▶ Written request:
Go through the material and pull out every line with the string "picture" in it.

▶ Data excerpt:

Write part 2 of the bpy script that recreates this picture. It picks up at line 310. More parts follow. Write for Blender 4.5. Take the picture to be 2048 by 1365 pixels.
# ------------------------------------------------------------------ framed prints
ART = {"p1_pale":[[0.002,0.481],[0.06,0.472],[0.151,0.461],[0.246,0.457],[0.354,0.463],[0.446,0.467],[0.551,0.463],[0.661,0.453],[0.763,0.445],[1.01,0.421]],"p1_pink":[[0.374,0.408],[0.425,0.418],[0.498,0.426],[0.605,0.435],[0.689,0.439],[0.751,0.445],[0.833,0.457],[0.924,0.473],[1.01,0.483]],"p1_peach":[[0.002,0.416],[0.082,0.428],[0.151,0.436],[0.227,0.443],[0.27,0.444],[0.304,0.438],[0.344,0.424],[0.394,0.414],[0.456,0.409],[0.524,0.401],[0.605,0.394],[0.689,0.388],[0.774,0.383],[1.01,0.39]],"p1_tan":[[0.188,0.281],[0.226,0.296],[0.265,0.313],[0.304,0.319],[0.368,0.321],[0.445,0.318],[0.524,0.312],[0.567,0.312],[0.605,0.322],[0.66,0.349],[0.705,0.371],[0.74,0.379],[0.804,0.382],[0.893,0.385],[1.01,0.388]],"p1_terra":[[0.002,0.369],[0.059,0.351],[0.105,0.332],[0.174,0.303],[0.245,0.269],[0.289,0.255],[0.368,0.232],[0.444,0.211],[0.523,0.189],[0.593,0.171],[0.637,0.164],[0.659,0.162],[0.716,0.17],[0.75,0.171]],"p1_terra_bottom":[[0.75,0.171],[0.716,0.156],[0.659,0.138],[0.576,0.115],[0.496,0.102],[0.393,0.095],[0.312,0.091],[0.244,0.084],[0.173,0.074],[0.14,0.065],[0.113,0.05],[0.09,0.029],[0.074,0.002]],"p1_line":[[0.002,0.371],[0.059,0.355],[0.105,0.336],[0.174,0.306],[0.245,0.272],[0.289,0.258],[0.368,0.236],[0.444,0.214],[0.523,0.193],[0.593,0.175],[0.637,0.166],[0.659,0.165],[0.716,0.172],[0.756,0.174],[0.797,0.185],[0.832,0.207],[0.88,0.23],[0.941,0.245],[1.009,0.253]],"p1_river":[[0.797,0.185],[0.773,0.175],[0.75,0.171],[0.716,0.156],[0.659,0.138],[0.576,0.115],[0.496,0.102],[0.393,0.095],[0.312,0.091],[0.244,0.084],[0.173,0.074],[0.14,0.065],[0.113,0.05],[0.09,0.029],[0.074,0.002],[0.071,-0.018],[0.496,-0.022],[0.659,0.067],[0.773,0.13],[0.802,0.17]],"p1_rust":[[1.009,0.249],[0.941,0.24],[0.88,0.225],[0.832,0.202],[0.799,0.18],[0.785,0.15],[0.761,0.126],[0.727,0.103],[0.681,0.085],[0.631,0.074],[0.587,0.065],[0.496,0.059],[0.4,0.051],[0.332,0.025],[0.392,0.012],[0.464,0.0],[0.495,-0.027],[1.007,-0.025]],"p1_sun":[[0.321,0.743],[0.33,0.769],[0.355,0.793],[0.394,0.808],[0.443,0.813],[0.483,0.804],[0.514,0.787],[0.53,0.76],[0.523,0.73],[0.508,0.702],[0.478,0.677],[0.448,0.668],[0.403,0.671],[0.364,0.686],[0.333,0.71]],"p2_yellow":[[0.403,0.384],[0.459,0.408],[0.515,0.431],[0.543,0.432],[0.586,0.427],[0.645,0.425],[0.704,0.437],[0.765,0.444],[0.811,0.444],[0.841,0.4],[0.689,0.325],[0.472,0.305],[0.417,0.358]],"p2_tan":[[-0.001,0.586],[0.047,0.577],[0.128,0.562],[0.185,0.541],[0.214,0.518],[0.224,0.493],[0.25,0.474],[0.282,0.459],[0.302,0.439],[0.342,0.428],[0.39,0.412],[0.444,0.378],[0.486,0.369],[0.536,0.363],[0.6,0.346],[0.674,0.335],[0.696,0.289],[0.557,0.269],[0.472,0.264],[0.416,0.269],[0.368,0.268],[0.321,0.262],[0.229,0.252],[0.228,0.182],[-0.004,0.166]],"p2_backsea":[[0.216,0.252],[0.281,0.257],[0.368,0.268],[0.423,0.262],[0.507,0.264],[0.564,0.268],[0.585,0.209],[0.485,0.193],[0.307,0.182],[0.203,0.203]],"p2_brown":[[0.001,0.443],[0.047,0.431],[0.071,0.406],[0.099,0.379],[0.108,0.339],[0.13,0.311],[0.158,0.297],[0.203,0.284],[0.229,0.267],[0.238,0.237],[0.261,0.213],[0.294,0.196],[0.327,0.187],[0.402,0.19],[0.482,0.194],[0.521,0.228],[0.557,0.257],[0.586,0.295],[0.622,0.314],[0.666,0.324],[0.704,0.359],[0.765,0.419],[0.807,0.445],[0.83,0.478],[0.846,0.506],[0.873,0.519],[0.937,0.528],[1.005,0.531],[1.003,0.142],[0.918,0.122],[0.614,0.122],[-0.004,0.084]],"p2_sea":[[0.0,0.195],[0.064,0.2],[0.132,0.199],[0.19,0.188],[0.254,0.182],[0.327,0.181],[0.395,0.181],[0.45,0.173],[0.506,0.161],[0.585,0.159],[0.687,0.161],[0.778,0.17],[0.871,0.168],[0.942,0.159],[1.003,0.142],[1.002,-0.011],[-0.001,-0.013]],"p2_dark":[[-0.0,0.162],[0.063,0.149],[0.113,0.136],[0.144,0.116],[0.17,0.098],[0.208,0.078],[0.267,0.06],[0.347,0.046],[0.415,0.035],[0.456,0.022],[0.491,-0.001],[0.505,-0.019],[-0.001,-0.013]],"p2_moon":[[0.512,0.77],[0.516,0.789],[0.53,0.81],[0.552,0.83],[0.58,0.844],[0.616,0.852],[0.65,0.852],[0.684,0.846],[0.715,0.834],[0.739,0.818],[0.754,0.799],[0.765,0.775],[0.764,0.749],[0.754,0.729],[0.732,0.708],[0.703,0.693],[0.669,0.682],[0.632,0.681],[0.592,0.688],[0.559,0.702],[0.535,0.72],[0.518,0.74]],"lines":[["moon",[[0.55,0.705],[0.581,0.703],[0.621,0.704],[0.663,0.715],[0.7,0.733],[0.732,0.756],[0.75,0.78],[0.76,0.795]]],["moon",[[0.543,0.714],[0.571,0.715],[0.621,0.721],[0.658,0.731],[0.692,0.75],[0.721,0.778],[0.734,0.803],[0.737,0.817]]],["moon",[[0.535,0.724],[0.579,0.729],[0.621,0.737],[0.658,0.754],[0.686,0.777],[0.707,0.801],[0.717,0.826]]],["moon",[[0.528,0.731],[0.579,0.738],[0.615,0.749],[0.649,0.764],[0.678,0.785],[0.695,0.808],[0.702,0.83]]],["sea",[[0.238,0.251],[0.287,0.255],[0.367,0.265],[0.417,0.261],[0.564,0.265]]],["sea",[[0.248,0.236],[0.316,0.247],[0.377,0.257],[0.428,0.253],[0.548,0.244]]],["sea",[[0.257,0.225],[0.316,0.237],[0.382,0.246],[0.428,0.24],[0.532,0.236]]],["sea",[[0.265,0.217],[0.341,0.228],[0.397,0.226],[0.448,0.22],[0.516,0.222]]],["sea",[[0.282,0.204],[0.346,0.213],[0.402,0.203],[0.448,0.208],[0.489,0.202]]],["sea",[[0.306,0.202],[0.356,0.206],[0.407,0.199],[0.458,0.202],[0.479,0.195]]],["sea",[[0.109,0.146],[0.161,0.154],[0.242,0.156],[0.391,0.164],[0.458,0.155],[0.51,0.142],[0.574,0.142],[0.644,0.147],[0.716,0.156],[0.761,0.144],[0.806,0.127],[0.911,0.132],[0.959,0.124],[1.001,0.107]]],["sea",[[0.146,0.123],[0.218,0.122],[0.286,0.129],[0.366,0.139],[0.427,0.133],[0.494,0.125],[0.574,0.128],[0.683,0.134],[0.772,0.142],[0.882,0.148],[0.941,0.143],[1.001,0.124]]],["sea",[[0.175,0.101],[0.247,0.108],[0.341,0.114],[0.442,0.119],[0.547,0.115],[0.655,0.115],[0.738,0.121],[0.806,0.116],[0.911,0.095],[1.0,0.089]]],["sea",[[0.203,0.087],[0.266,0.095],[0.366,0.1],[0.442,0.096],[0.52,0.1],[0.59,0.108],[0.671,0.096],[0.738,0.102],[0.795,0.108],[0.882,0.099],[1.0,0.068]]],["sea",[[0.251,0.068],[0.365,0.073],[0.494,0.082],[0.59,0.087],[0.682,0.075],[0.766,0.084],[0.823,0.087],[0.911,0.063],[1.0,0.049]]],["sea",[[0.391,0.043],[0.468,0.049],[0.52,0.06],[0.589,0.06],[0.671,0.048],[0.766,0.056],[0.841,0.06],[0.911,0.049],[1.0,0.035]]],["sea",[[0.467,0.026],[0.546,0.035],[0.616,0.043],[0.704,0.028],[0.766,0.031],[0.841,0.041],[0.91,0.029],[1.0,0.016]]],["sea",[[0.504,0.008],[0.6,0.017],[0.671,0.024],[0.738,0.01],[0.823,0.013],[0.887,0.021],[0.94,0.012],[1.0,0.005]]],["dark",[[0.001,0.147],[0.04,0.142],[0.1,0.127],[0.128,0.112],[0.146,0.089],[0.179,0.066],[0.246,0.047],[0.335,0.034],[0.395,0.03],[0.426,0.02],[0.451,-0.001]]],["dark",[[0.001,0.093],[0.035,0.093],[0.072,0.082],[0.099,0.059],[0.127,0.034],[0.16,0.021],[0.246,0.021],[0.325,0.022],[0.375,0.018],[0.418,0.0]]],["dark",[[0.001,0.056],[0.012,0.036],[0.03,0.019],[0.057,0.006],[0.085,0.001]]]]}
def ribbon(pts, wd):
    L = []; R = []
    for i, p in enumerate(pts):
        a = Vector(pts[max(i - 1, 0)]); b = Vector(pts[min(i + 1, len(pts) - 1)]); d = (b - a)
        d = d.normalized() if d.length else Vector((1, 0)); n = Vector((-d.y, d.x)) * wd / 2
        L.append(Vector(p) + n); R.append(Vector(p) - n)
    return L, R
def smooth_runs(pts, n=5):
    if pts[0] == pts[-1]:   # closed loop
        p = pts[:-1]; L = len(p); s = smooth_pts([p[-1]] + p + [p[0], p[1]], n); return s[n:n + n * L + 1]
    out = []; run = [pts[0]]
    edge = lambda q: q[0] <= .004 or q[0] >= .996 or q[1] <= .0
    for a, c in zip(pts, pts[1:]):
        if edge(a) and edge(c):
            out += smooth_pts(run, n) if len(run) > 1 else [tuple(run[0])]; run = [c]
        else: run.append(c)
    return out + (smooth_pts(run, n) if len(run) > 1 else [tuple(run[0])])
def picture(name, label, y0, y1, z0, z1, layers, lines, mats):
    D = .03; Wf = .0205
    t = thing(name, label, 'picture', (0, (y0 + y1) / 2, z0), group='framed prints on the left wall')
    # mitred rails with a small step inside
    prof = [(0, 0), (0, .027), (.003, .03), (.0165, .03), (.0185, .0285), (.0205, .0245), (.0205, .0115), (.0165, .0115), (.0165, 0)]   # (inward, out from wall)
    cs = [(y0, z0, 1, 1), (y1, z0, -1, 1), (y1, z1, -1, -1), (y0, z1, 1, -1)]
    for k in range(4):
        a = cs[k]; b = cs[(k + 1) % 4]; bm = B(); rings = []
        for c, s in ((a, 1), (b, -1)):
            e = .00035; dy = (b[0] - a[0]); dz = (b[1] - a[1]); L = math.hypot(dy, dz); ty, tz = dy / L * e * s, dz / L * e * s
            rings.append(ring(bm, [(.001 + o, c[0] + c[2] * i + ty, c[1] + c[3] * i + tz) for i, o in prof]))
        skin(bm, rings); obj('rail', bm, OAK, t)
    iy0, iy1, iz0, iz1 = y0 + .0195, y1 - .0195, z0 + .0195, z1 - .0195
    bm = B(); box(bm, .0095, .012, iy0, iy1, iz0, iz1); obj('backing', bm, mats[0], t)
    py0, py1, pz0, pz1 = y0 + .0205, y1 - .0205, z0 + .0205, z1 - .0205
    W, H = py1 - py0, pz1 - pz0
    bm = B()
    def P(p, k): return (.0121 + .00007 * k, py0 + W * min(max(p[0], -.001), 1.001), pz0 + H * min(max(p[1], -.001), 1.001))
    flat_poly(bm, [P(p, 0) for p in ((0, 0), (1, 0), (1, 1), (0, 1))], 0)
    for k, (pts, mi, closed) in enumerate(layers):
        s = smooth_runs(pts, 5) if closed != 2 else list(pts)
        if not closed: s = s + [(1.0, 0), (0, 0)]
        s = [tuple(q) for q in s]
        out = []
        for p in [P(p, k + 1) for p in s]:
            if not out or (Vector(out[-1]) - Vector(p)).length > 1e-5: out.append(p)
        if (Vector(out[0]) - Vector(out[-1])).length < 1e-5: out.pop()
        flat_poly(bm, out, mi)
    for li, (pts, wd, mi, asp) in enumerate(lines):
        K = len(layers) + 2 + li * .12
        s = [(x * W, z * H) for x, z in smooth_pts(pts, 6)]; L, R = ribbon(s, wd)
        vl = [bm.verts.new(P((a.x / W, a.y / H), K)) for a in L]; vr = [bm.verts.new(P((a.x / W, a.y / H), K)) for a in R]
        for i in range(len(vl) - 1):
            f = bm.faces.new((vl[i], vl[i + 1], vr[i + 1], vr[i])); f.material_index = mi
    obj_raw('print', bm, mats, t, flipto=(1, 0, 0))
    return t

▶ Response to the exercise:
Write part 2 of the bpy script that recreates this picture. It picks up at line 310. More parts follow. Write for Blender 4.5. Take the picture to be 2048 by 1365 pixels.
def picture(name, label, y0, y1, z0, z1, layers, lines, mats):
    t = thing(name, label, 'picture', (0, (y0 + y1) / 2, z0), group='framed prints on the left wall')